The U.S. Treasury Department’s Office of Foreign Assets Control (OFAC) has issued a significant advisory, “Guidance on Sham Transactions and Sanctions Evasion,” to address the growing risk of sanctions evasion through deceptive practices. This guidance, published on March 31, 2026, and highlighted by ST&R: International Trade Law & Policy and Akin Gump, aims to help companies identify and mitigate risks associated with transactions designed to conceal the interests of blocked persons.

 

OFAC defines sham transactions as those where sanctioned individuals or entities, often using proxies, maintain a hidden interest in property rather than genuinely relinquishing it. The advisory provides a non-exhaustive list of critical ‘red flags’ for businesses to consider. These include commercially unreasonable transactions, transfers of property to family members or close associates, unclear purposes for transfers, unduly complex corporate structures, continued involvement of a blocked person in the property or business, transfers occurring near the time of a sanctions designation, and evasive responses to inquiries about transactions. If a blocked person retains any interest in property, OFAC emphasizes that it must be blocked and reported.

 

This heightened focus on sanctions evasion aligns with a broader shift in enforcement priorities within the U.S. Department of Justice (DOJ). According to BDO USA, compliance leaders are observing a significant reorientation, with the mantra ‘Trade is the new FCPA’ (Foreign Corrupt Practices Act) gaining prominence.

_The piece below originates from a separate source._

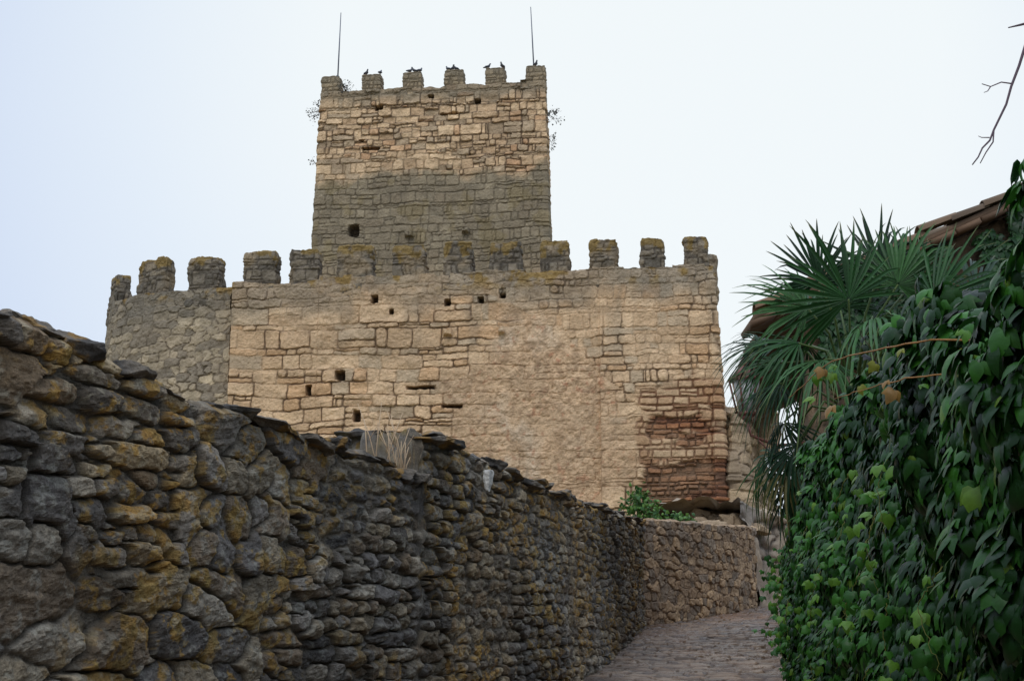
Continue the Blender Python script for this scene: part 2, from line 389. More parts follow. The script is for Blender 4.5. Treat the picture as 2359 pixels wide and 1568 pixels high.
GREY=[C(122,115,105),C(101,95,87),C(134,122,101),C(112,98,80),C(95,90,84),C(142,133,117)]
def st_rub(S,T,X,Y,Z):
    T2=T-.03*S+.08*(vn2(S*.6,T*.4,99)-.5)
    A=rubble(S,T2,.095,.25,101,warp=.016,wf=.08)
    B=rubble(S,T2,.21,.31,131,warp=.024,wf=.13)
    w=(Y-1.5*(Z-2.3)+9*(fb2(S*1.1,T*1.6,140,2)-.5))<7.3
    d,ra,rb,rc,rd,lx,ly=[np.where(w,b,a) for a,b in zip(A,B)]
    op=sst(.38,.6,fb2(S*1.3,T*1.5,120))
    m=sst(.001,.012+.008*(1-op),d); m2=sst(0,.035,d)
    idx=(rb*6).astype(int)%6; pal=np.array(GREY)
    base=pal[idx]*(.68+.6*ra)[...,None]
    f=facets(ra,rb,rc,rd,lx,ly)
    lay=fb2(S*4+rc*30,T*36+S*4*(rd-.5)*6,105,3)
    sp=fb2(S*30,T*30,104,3,.7)
    base=base*(.5+.4*lay+.65*sp)[...,None]
    olm=sst(.42,.56,fb2(S*1.1,T*1.3,108)+.08*(Z>2.2)+.03*(Y<9))
    ol=sst(.52,.58,fb2(S*10,T*10,107,5,.68))*olm
    base=mix(base,mix(C(160,116,40),C(138,122,66),fb2(S*20,T*20,109)),ol*.75)
    wl=sst(.59,.65,fb2(S*18,T*18,110,4,.6)); base=mix(base,C(164,162,148),wl*.35)
    tanp=sst(.48,.68,fb2(S*.6,T*.6,111)); base=mix(base,base*1.15*np.array([1.1,1.,.84]),tanp)
    dk=sst(.48,.7,fb2(S*1.3,T*1.,119)); base=base*(1-.35*dk)[...,None]
    mort=C(98,90,77)*(.5+.9*fb2(S*25,T*25,112))[...,None]*(1.15-.45*op)[...,None]
    col=mix(mort,base,m)
    o2=.35+.65*op
    h=m2*.008+m*(.016+.036*f)*o2+(rc-.5)*.045*m*o2+(lay-.5)*.018*m+(fb2(S*22,T*28,113,4,.68)-.5)*.034+.04*(fb2(S*.9,T*.9,114)-.5)
    return h,col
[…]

There’s a notable shift in enforcement emphasis from export processes to import processes, accompanied by a sharp rise in civil matters under the False Claims Act (FCA).

 

The FCA presents a rapidly escalating concern for trade compliance due to its extensive ten-year lookback period and powerful remedies. Companies can face civil liability for non-compliance even without an intent to defraud, and liability can extend beyond the importer of record. Whistleblowers are identified as a primary source of these cases, underscoring the need for robust internal controls and ethical conduct. Top trade-related risk areas include false country of origin declarations, misclassification of goods, and undervalued goods.

 

 

The business impact of these developments is substantial. Companies must integrate OFAC’s red flags into their sanctions compliance policies and conduct thorough due diligence to avoid inadvertently facilitating sanctions evasion. Furthermore, the increased DOJ scrutiny under the FCA necessitates a comprehensive review of trade compliance programs, particularly regarding import processes. Companies that proactively self-disclose violations, demonstrate credible compliance programs, and cooperate with authorities may receive more favorable treatment from the DOJ. The evolving regulatory landscape demands a proactive and sophisticated approach to trade compliance to mitigate significant financial and reputational risks.